> GIVEN PROBLEM
Your task is to repeat all of the data exactly while excluding the pictures.

> DATA PROVIDED
____________

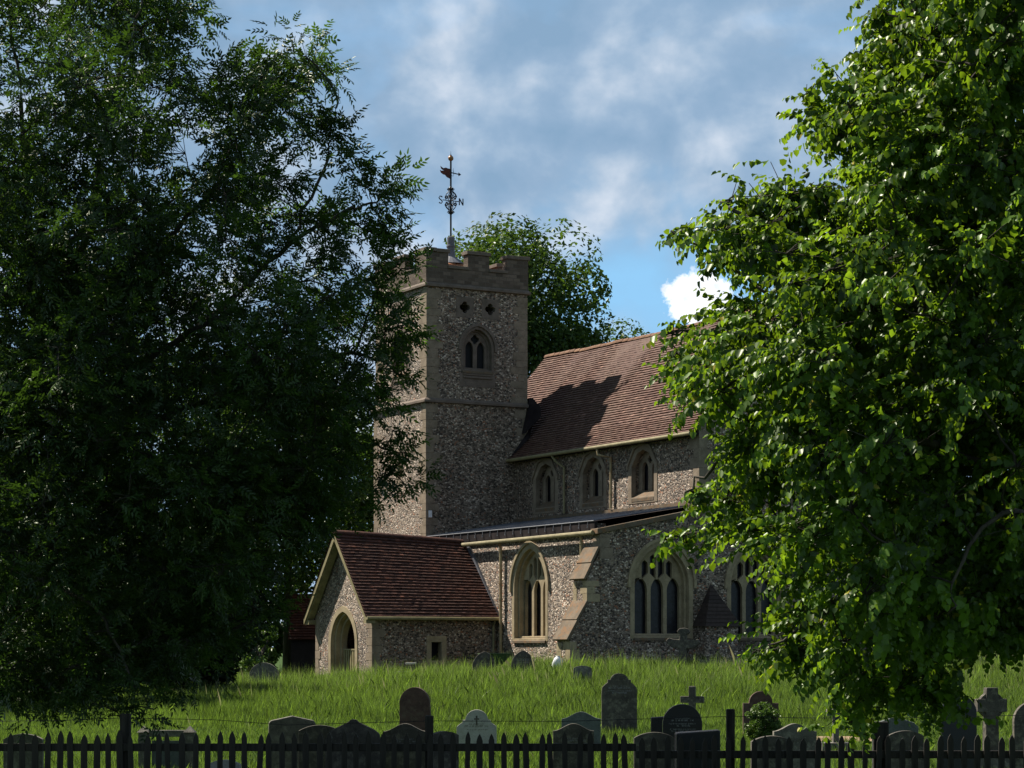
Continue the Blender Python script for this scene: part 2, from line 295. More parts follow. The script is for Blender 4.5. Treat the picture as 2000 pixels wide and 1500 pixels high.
# ------------------------------------------------------------------ the church
# local axes: x runs into the church from the sunny aisle wall, y runs away along it; heights below are relative to the eye line
TH = R(29.42); D0 = 91.94
CX, CY = (832 - 1000) / F * D0, D0
GB = 1.4
TW, NL, AW, NR, PW = 5.0, 13.89, 4.36, 8.97, 5.43        # tower width, nave length, aisle width, ridge offset, porch depth
church = tag(empty('church', (CX, CY, EYE - GB), TH), 'flint church with battlemented tower, red tiled nave roof, aisle and gabled porch', 'church')
def cmb(): return MB(GB)
fx = lambda x0: (lambda a, b, d: (x0 + d, -a, b))          # walls facing the sun (a = distance towards the camera along the wall)
fy = lambda y0: (lambda a, b, d: (a, y0 + d, b))           # walls facing the camera (a = distance into the church)
ZS, ZC, ZT = 10.36, 15.25, 16.82
BOT = -2.0
def quoins(mb, x, y, sx, sy, z0, z1, a=0.34, b=0.62, h=0.36, pr=0.014):
    """alternating corner stones; sx, sy point along the two walls away from the corner"""
    z = z0; k = 0
    while z < z1 - 0.1:
        hh = min(h * random.uniform(0.8, 1.2), z1 - z)
        la, lb = (a, b) if k % 2 else (b, a)
        la *= random.uniform(0.85, 1.15); lb *= random.uniform(0.85, 1.15); p = pr * random.uniform(0.7, 1.3)
        xa, xb = sorted((x - sx * p, x + sx * la)); ya, yb = sorted((y - sy * p, y + sy * lb))
        mb.box(xa, xb, ya, yb, z + 0.006, z + hh - 0.006); z += hh; k += 1
# --- tower
tower_u = 0.06
def tower_stage(z0, z1, ins, openings_s, openings_e, name):
    mb = cmb(); a0, a1 = ins, TW - ins
    # sunny wall x = ins (a from -TW..0 -> y = -a), near wall y = ins
    mb.plate(rect(-a1, -a0, z0, z1), openings_s, fx(ins), 0, 0.7)
    mb.plate(rect(a0 + 0.7, a1, z0, z1), openings_e, fy(ins), 0, 0.7)
    mb.box(a1 - 0.7, a1, a0 + 0.7, a1, z0, z1); mb.box(a0 + 0.7, a1 - 0.7, a1 - 0.7, a1, z0, z1)
    return mb.build(name, M['flint'], church)
C5 = 2.5
belf = lambda c, grow: arch(c, 0.70 + grow, 11.78 - grow, 12.72, 0.82 + grow, 8)
qf = lambda c: foil(c, 14.42, 0.15, 0.135)
slitw = rect(-C5 - 0.13, -C5 + 0.13, 7.2, 8.2)
tower = tower_stage(BOT, ZS, 0.0, [rect(-C5 - 0.17, -C5 + 0.17, 7.16, 8.24)], [], 'tower_lower_stage')
upper = tower_stage(ZS, ZC + 0.05, tower_u, [belf(-C5, 0.05), qf(-C5 - 0.62), qf(-C5 + 0.62)], [belf(C5, 0.05), qf(C5 - 0.62), qf(C5 + 0.62)], 'tower_upper_stage')
inner = cmb(); inner.box(1.2, TW - 1.2, 1.2, TW - 1.2, 8, ZC); inner.build('tower_core', M['louvre'], church)
u_ = tower_u
for x_, y_, sx, sy in ((0, 0, 1, 1), (1, 0, -1, 1), (0, 1, 1, -1)):
    q = cmb(); quoins(q, x_ * TW, y_ * TW, sx, sy, BOT, ZS - 0.12); q.build('quoin', M['ashlar'], tower)
    q = cmb(); quoins(q, x_ * TW + sx * u_, y_ * TW + sy * u_, sx, sy, ZS + 0.12, ZC - 0.1, 0.5, 0.72); q.build('quoin', M['ashlar'], upper)
def ring_course(mb, z0, z1, pr, ins=0.0, top_slope=0.0):
    o, i_ = ins - pr, ins + 0.3; A, B = TW - ins + pr, TW - ins - 0.3
    O = [(o, o), (A, o), (A, A), (o, A)]; I = [(i_, i_), (B, i_), (B, B), (i_, B)]
    s_ = pr * top_slope; O2 = [(o + s_, o + s_), (A - s_, o + s_), (A - s_, A - s_), (o + s_, A - s_)]
    vs = [(x, y, z0) for x, y in I] + [(x, y, z0 + (z1 - z0) * 0.25) for x, y in O] + [(x, y, z0 + (z1 - z0) * 0.6) for x, y in O] + [(x, y, z1) for x, y in O2] + [(x, y, z1) for x, y in I]
    mb.add(vs, [(r * 4 + k, r * 4 + (k + 1) % 4, (r + 1) * 4 + (k + 1) % 4, (r + 1) * 4 + k) for r in range(4) for k in range(4)])
sc_ = cmb(); ring_course(sc_, ZS - 0.13, ZS + 0.12, 0.14, 0, 0.9); sc_.build('string_course', M['parapet'], church)
sc_ = cmb(); ring_course(sc_, ZC - 0.12, ZC + 0.12, 0.13, u_, 0.6); sc_.build('parapet_string_course', M['parapet'], church)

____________

> EXERCISE OUTPUT
Continue the Blender Python script for this scene: part 2, from line 295. More parts follow. The script is for Blender 4.5. Treat the picture as 2000 pixels wide and 1500 pixels high.
# ------------------------------------------------------------------ the church
# local axes: x runs into the church from the sunny aisle wall, y runs away along it; heights below are relative to the eye line
TH = R(29.42); D0 = 91.94
CX, CY = (832 - 1000) / F * D0, D0
GB = 1.4
TW, NL, AW, NR, PW = 5.0, 13.89, 4.36, 8.97, 5.43        # tower width, nave length, aisle width, ridge offset, porch depth
church = tag(empty('church', (CX, CY, EYE - GB), TH), 'flint church with battlemented tower, red tiled nave roof, aisle and gabled porch', 'church')
def cmb(): return MB(GB)
fx = lambda x0: (lambda a, b, d: (x0 + d, -a, b))          # walls facing the sun (a = distance towards the camera along the wall)
fy = lambda y0: (lambda a, b, d: (a, y0 + d, b))           # walls facing the camera (a = distance into the church)
ZS, ZC, ZT = 10.36, 15.25, 16.82
BOT = -2.0
def quoins(mb, x, y, sx, sy, z0, z1, a=0.34, b=0.62, h=0.36, pr=0.014):
    """alternating corner stones; sx, sy point along the two walls away from the corner"""
    z = z0; k = 0
    while z < z1 - 0.1:
        hh = min(h * random.uniform(0.8, 1.2), z1 - z)
        la, lb = (a, b) if k % 2 else (b, a)
        la *= random.uniform(0.85, 1.15); lb *= random.uniform(0.85, 1.15); p = pr * random.uniform(0.7, 1.3)
        xa, xb = sorted((x - sx * p, x + sx * la)); ya, yb = sorted((y - sy * p, y + sy * lb))
        mb.box(xa, xb, ya, yb, z + 0.006, z + hh - 0.006); z += hh; k += 1
# --- tower
tower_u = 0.06
def tower_stage(z0, z1, ins, openings_s, openings_e, name):
    mb = cmb(); a0, a1 = ins, TW - ins
    # sunny wall x = ins (a from -TW..0 -> y = -a), near wall y = ins
    mb.plate(rect(-a1, -a0, z0, z1), openings_s, fx(ins), 0, 0.7)
    mb.plate(rect(a0 + 0.7, a1, z0, z1), openings_e, fy(ins), 0, 0.7)
    mb.box(a1 - 0.7, a1, a0 + 0.7, a1, z0, z1); mb.box(a0 + 0.7, a1 - 0.7, a1 - 0.7, a1, z0, z1)
    return mb.build(name, M['flint'], church)
C5 = 2.5
belf = lambda c, grow: arch(c, 0.70 + grow, 11.78 - grow, 12.72, 0.82 + grow, 8)
qf = lambda c: foil(c, 14.42, 0.15, 0.135)
slitw = rect(-C5 - 0.13, -C5 + 0.13, 7.2, 8.2)
tower = tower_stage(BOT, ZS, 0.0, [rect(-C5 - 0.17, -C5 + 0.17, 7.16, 8.24)], [], 'tower_lower_stage')
upper = tower_stage(ZS, ZC + 0.05, tower_u, [belf(-C5, 0.05), qf(-C5 - 0.62), qf(-C5 + 0.62)], [belf(C5, 0.05), qf(C5 - 0.62), qf(C5 + 0.62)], 'tower_upper_stage')
inner = cmb(); inner.box(1.2, TW - 1.2, 1.2, TW - 1.2, 8, ZC); inner.build('tower_core', M['louvre'], church)
u_ = tower_u
for x_, y_, sx, sy in ((0, 0, 1, 1), (1, 0, -1, 1), (0, 1, 1, -1)):
    q = cmb(); quoins(q, x_ * TW, y_ * TW, sx, sy, BOT, ZS - 0.12); q.build('quoin', M['ashlar'], tower)
    q = cmb(); quoins(q, x_ * TW + sx * u_, y_ * TW + sy * u_, sx, sy, ZS + 0.12, ZC - 0.1, 0.5, 0.72); q.build('quoin', M['ashlar'], upper)
def ring_course(mb, z0, z1, pr, ins=0.0, top_slope=0.0):
    o, i_ = ins - pr, ins + 0.3; A, B = TW - ins + pr, TW - ins - 0.3
    O = [(o, o), (A, o), (A, A), (o, A)]; I = [(i_, i_), (B, i_), (B, B), (i_, B)]
    s_ = pr * top_slope; O2 = [(o + s_, o + s_), (A - s_, o + s_), (A - s_, A - s_), (o + s_, A - s_)]
    vs = [(x, y, z0) for x, y in I] + [(x, y, z0 + (z1 - z0) * 0.25) for x, y in O] + [(x, y, z0 + (z1 - z0) * 0.6) for x, y in O] + [(x, y, z1) for x, y in O2] + [(x, y, z1) for x, y in I]
    mb.add(vs, [(r * 4 + k, r * 4 + (k + 1) % 4, (r + 1) * 4 + (k + 1) % 4, (r + 1) * 4 + k) for r in range(4) for k in range(4)])
sc_ = cmb(); ring_course(sc_, ZS - 0.13, ZS + 0.12, 0.14, 0, 0.9); sc_.build('string_course', M['parapet'], church)
sc_ = cmb(); ring_course(sc_, ZC - 0.12, ZC + 0.12, 0.13, u_, 0.6); sc_.build('parapet_string_course', M['parapet'], church)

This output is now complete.